Given material:
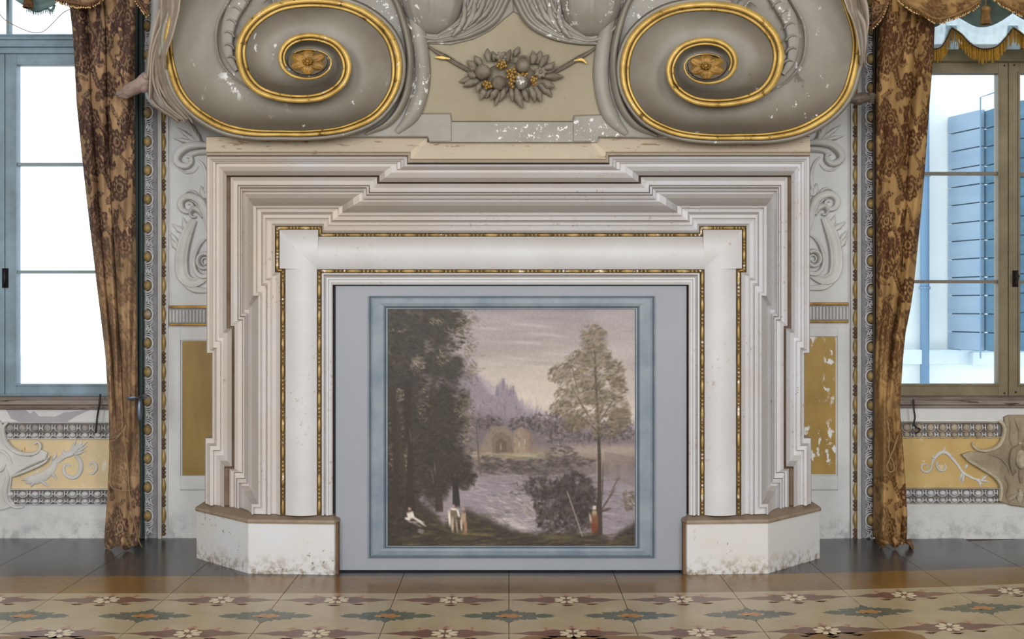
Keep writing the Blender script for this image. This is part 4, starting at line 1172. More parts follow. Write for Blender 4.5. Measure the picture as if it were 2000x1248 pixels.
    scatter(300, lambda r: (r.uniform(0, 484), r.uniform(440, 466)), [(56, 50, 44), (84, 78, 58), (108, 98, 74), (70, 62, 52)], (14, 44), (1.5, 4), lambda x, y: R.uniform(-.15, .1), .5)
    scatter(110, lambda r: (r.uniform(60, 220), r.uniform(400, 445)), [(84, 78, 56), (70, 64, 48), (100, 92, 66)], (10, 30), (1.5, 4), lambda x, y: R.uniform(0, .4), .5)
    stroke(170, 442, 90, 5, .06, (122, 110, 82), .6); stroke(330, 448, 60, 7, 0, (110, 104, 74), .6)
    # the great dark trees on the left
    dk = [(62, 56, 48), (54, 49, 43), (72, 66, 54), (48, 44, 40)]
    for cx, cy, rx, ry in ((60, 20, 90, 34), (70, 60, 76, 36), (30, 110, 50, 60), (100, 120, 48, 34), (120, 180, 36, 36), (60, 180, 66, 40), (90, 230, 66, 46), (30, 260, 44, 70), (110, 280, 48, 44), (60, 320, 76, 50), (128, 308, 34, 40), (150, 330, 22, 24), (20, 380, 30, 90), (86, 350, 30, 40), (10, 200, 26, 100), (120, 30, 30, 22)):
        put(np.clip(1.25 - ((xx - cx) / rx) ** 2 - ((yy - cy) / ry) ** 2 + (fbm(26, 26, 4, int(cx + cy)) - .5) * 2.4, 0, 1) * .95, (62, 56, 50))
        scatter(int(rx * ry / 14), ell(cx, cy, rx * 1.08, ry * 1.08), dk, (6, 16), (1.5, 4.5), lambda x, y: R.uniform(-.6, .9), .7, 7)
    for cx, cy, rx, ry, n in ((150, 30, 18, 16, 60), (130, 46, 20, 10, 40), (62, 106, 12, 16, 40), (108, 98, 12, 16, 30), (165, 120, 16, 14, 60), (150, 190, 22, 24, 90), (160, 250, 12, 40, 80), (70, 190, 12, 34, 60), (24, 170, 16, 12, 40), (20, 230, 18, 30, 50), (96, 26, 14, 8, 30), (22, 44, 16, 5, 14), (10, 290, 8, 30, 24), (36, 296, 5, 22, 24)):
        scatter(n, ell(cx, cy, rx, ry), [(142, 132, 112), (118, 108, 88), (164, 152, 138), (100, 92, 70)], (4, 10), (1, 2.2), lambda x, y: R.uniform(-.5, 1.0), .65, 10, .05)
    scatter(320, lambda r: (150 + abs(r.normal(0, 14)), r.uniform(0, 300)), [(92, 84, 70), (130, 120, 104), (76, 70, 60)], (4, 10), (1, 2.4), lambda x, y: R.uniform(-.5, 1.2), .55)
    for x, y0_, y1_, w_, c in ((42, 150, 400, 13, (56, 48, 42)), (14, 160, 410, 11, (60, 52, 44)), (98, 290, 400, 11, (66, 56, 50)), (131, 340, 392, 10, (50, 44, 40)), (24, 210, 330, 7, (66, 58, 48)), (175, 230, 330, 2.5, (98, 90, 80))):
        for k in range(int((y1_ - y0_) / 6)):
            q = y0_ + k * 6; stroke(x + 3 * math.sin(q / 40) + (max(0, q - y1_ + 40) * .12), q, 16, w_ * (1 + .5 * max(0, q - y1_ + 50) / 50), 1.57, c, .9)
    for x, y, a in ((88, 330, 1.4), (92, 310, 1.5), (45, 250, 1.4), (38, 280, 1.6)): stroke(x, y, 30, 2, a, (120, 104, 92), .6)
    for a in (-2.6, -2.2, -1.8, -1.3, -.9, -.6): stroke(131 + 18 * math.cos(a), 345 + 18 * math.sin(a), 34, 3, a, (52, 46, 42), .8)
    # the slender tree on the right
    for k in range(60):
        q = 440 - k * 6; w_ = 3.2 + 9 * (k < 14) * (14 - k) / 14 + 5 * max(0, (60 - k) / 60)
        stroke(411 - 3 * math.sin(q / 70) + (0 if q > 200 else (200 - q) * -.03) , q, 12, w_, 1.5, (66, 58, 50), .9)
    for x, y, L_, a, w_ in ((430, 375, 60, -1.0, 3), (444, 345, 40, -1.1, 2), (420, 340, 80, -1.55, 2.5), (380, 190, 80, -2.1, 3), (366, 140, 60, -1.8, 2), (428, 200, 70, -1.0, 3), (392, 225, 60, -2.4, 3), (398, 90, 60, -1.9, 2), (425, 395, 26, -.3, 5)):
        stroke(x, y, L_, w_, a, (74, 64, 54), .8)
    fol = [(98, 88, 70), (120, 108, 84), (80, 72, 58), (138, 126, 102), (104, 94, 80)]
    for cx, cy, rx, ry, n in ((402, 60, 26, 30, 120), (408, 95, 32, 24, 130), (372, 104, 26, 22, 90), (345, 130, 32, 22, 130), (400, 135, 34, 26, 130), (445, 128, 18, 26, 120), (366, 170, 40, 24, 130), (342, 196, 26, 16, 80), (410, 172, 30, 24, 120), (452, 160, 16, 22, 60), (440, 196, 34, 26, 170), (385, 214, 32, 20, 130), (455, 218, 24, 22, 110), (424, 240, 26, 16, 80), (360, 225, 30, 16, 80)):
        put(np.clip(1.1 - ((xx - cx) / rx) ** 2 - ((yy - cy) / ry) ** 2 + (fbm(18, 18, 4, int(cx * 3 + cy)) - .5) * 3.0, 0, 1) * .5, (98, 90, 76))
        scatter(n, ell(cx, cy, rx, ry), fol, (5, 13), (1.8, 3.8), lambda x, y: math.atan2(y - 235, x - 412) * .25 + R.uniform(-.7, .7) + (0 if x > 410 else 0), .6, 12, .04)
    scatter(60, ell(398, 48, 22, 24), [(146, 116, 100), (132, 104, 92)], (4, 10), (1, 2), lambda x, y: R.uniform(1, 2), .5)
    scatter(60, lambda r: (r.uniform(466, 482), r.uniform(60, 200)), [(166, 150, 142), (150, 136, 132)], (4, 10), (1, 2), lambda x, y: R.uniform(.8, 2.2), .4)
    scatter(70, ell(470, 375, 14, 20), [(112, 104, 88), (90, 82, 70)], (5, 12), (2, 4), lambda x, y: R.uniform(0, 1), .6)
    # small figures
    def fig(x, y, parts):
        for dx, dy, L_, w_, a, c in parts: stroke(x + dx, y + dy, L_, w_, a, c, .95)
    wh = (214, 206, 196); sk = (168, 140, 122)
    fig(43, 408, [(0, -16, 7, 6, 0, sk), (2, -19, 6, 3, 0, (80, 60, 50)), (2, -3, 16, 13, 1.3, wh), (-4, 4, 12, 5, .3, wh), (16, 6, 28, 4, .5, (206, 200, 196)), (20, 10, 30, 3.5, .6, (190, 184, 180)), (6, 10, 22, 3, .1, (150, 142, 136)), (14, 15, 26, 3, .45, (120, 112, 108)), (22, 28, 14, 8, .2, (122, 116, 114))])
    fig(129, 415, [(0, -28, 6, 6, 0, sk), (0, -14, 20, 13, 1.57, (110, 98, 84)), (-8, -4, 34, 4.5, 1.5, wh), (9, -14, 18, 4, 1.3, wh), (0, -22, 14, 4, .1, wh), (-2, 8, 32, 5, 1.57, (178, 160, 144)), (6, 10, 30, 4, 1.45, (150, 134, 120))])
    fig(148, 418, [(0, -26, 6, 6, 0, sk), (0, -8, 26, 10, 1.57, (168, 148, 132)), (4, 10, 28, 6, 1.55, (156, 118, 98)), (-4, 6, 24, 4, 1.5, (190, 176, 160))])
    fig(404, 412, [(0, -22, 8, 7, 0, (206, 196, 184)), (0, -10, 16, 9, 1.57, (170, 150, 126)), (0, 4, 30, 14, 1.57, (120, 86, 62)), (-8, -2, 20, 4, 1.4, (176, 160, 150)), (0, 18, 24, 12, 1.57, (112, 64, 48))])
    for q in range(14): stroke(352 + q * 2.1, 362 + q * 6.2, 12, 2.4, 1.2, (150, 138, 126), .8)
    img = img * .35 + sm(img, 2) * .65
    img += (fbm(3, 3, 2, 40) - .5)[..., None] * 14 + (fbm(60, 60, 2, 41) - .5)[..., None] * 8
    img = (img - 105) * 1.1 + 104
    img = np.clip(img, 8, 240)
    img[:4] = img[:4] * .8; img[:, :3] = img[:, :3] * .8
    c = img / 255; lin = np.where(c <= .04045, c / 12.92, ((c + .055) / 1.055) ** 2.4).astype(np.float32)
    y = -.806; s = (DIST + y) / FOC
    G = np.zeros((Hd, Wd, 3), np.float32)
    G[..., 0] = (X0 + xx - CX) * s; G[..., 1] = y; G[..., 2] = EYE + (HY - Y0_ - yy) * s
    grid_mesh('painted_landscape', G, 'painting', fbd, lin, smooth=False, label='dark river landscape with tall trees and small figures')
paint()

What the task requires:
Track down every line with the word "parts" and copy it.

Exercise answer:
Keep writing the Blender script for this image. This is part 4, starting at line 1172. More parts follow. Write for Blender 4.5. Measure the picture as if it were 2000x1248 pixels.
    def fig(x, y, parts):
        for dx, dy, L_, w_, a, c in parts: stroke(x + dx, y + dy, L_, w_, a, c, .95)